-- start of Entries --

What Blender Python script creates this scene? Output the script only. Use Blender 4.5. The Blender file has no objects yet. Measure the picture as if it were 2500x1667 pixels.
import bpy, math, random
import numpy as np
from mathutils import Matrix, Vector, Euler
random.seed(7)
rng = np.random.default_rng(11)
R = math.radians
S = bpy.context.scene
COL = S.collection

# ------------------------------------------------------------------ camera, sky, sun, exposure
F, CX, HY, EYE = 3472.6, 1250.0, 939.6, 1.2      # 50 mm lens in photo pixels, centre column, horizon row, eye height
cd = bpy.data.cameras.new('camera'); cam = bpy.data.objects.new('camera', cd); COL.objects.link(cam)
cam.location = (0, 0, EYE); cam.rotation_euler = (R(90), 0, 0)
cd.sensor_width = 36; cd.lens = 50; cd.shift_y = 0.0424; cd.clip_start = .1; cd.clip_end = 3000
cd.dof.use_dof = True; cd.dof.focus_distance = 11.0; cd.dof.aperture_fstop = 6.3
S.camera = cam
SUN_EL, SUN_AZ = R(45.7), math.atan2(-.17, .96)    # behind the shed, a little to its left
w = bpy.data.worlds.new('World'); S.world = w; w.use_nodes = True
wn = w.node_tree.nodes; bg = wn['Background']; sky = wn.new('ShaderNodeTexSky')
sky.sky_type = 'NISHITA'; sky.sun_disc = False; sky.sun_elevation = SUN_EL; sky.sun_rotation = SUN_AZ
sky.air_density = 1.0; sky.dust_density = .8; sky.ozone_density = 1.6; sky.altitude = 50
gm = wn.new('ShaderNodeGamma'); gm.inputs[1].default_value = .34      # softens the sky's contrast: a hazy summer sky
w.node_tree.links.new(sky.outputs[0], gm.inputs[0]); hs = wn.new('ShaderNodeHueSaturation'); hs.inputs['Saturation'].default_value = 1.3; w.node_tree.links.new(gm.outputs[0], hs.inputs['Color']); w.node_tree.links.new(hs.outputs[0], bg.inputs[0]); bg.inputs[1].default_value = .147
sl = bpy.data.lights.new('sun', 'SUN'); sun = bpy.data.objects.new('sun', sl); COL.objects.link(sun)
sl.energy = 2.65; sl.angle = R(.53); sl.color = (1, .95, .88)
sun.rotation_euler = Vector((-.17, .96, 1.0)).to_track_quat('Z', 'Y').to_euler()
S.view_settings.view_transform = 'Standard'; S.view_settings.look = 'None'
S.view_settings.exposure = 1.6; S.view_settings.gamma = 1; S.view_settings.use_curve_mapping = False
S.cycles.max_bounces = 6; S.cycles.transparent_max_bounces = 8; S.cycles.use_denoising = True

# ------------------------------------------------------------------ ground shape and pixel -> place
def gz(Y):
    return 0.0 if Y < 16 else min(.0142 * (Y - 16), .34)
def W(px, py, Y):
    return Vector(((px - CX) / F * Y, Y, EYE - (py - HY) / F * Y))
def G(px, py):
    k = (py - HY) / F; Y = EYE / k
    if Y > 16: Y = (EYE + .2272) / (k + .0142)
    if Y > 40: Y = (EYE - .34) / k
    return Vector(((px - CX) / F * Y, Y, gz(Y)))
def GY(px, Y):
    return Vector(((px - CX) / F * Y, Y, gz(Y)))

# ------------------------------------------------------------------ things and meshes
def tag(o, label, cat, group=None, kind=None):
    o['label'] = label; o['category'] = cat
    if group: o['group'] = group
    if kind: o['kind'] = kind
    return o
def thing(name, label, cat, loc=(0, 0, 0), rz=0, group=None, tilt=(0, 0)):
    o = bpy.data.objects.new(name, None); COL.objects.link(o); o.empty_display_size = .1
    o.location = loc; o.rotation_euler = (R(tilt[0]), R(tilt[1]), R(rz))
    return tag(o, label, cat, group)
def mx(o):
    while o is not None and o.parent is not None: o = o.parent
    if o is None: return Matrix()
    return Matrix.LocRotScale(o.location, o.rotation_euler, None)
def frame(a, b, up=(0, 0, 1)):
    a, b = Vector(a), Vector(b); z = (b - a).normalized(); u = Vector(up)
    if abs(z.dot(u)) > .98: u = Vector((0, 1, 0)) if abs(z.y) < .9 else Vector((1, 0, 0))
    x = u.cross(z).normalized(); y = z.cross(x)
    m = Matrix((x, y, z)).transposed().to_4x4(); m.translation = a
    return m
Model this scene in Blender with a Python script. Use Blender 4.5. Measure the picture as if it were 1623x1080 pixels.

-- end of Entries --

Exactly reproduce the material above.

What Blender Python script creates this scene? Output the script only. Use Blender 4.5. The Blender file has no objects yet. Measure the picture as if it were 2500x1667 pixels.
import bpy, math, random
import numpy as np
from mathutils import Matrix, Vector, Euler
random.seed(7)
rng = np.random.default_rng(11)
R = math.radians
S = bpy.context.scene
COL = S.collection

# ------------------------------------------------------------------ camera, sky, sun, exposure
F, CX, HY, EYE = 3472.6, 1250.0, 939.6, 1.2      # 50 mm lens in photo pixels, centre column, horizon row, eye height
cd = bpy.data.cameras.new('camera'); cam = bpy.data.objects.new('camera', cd); COL.objects.link(cam)
cam.location = (0, 0, EYE); cam.rotation_euler = (R(90), 0, 0)
cd.sensor_width = 36; cd.lens = 50; cd.shift_y = 0.0424; cd.clip_start = .1; cd.clip_end = 3000
cd.dof.use_dof = True; cd.dof.focus_distance = 11.0; cd.dof.aperture_fstop = 6.3
S.camera = cam
SUN_EL, SUN_AZ = R(45.7), math.atan2(-.17, .96)    # behind the shed, a little to its left
w = bpy.data.worlds.new('World'); S.world = w; w.use_nodes = True
wn = w.node_tree.nodes; bg = wn['Background']; sky = wn.new('ShaderNodeTexSky')
sky.sky_type = 'NISHITA'; sky.sun_disc = False; sky.sun_elevation = SUN_EL; sky.sun_rotation = SUN_AZ
sky.air_density = 1.0; sky.dust_density = .8; sky.ozone_density = 1.6; sky.altitude = 50
gm = wn.new('ShaderNodeGamma'); gm.inputs[1].default_value = .34      # softens the sky's contrast: a hazy summer sky
w.node_tree.links.new(sky.outputs[0], gm.inputs[0]); hs = wn.new('ShaderNodeHueSaturation'); hs.inputs['Saturation'].default_value = 1.3; w.node_tree.links.new(gm.outputs[0], hs.inputs['Color']); w.node_tree.links.new(hs.outputs[0], bg.inputs[0]); bg.inputs[1].default_value = .147
sl = bpy.data.lights.new('sun', 'SUN'); sun = bpy.data.objects.new('sun', sl); COL.objects.link(sun)
sl.energy = 2.65; sl.angle = R(.53); sl.color = (1, .95, .88)
sun.rotation_euler = Vector((-.17, .96, 1.0)).to_track_quat('Z', 'Y').to_euler()
S.view_settings.view_transform = 'Standard'; S.view_settings.look = 'None'
S.view_settings.exposure = 1.6; S.view_settings.gamma = 1; S.view_settings.use_curve_mapping = False
S.cycles.max_bounces = 6; S.cycles.transparent_max_bounces = 8; S.cycles.use_denoising = True

# ------------------------------------------------------------------ ground shape and pixel -> place
def gz(Y):
    return 0.0 if Y < 16 else min(.0142 * (Y - 16), .34)
def W(px, py, Y):
    return Vector(((px - CX) / F * Y, Y, EYE - (py - HY) / F * Y))
def G(px, py):
    k = (py - HY) / F; Y = EYE / k
    if Y > 16: Y = (EYE + .2272) / (k + .0142)
    if Y > 40: Y = (EYE - .34) / k
    return Vector(((px - CX) / F * Y, Y, gz(Y)))
def GY(px, Y):
    return Vector(((px - CX) / F * Y, Y, gz(Y)))

# ------------------------------------------------------------------ things and meshes
def tag(o, label, cat, group=None, kind=None):
    o['label'] = label; o['category'] = cat
    if group: o['group'] = group
    if kind: o['kind'] = kind
    return o
def thing(name, label, cat, loc=(0, 0, 0), rz=0, group=None, tilt=(0, 0)):
    o = bpy.data.objects.new(name, None); COL.objects.link(o); o.empty_display_size = .1
    o.location = loc; o.rotation_euler = (R(tilt[0]), R(tilt[1]), R(rz))
    return tag(o, label, cat, group)
def mx(o):
    while o is not None and o.parent is not None: o = o.parent
    if o is None: return Matrix()
    return Matrix.LocRotScale(o.location, o.rotation_euler, None)
def frame(a, b, up=(0, 0, 1)):
    a, b = Vector(a), Vector(b); z = (b - a).normalized(); u = Vector(up)
    if abs(z.dot(u)) > .98: u = Vector((0, 1, 0)) if abs(z.y) < .9 else Vector((1, 0, 0))
    x = u.cross(z).normalized(); y = z.cross(x)
    m = Matrix((x, y, z)).transposed().to_4x4(); m.translation = a
    return m
Model this scene in Blender with a Python script. Use Blender 4.5. Measure the picture as if it were 1623x1080 pixels.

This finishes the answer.